By Peg Schmidt, DHS Trustee and Delhi Township Historian.
Golfers at Western Hills Country Club sometimes stumble upon a plaque on the course honoring one Captain James Fitz Morris, RAF, who died when he crashed his Sopwith Camel aeroplane on takeoff from the Club.
August 14 marks the 100th anniversary of the crash that sent shockwaves all over Europe and the U.S. Hundreds of thousands lined the Cincinnati streets a few days later as his funeral procession passed. And thousands more attended his funeral in Scotland when his body was returned to his home in 1919. But now he is mostly forgotten.
Who was this Captain Fitz Morris, and what was he doing at Western Hills Country Club?

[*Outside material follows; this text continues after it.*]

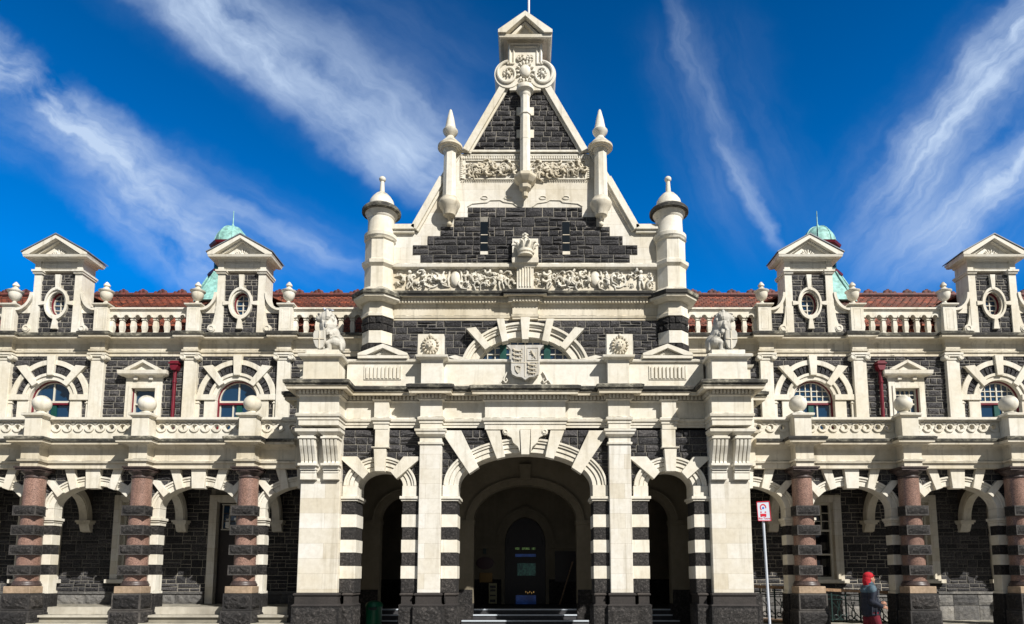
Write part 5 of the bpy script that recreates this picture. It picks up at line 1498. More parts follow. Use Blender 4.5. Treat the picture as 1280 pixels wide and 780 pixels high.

Fitz Morris was a World War I flying ace, having scored 14 victories (German planes taken down) between 1914 and 1917, for which he was awarded the Military Cross. Wounded twice, he finally was sent to the U.S. in 1918 to serve as a flight instructor for the newly formed U.S. Army Air Service (now the Air Force).
During the summer of 1918, a group of pilots toured the Midwest to raise funds in support of the war effort. Capt. Fitz Morris was flying a Sopwith Camel - Snoopy's plane. There weren't many airports back then, so they landed overnight at the country club. While taking off on the morning of August 14, Fitz Morris's plane stalled and nosedived back onto the course and rolled on top of him on impact. Reports say he was not feeling well and might have passed out. He was 21 years old.
Because of the fear of German U-Boats, the military determined not to send his body back to Scotland. The city decided to give him a full military funeral befitting a war hero and on August 17, the funeral cortège left Memorial Hall in Over-the-Rhine - out Spring Grove Avenue to his resting place. The Groesbeck family offered their mausoleum in Spring Grove to hold his body until after the war.
His funeral was attended by 4,000 mourners, with approximately 250,000 more lining the route of the procession according to newspaper reports. A year later, after the war was over, his remains were repatriated and re-interred at Old Churchyard in his hometown of Polmont, Scotland.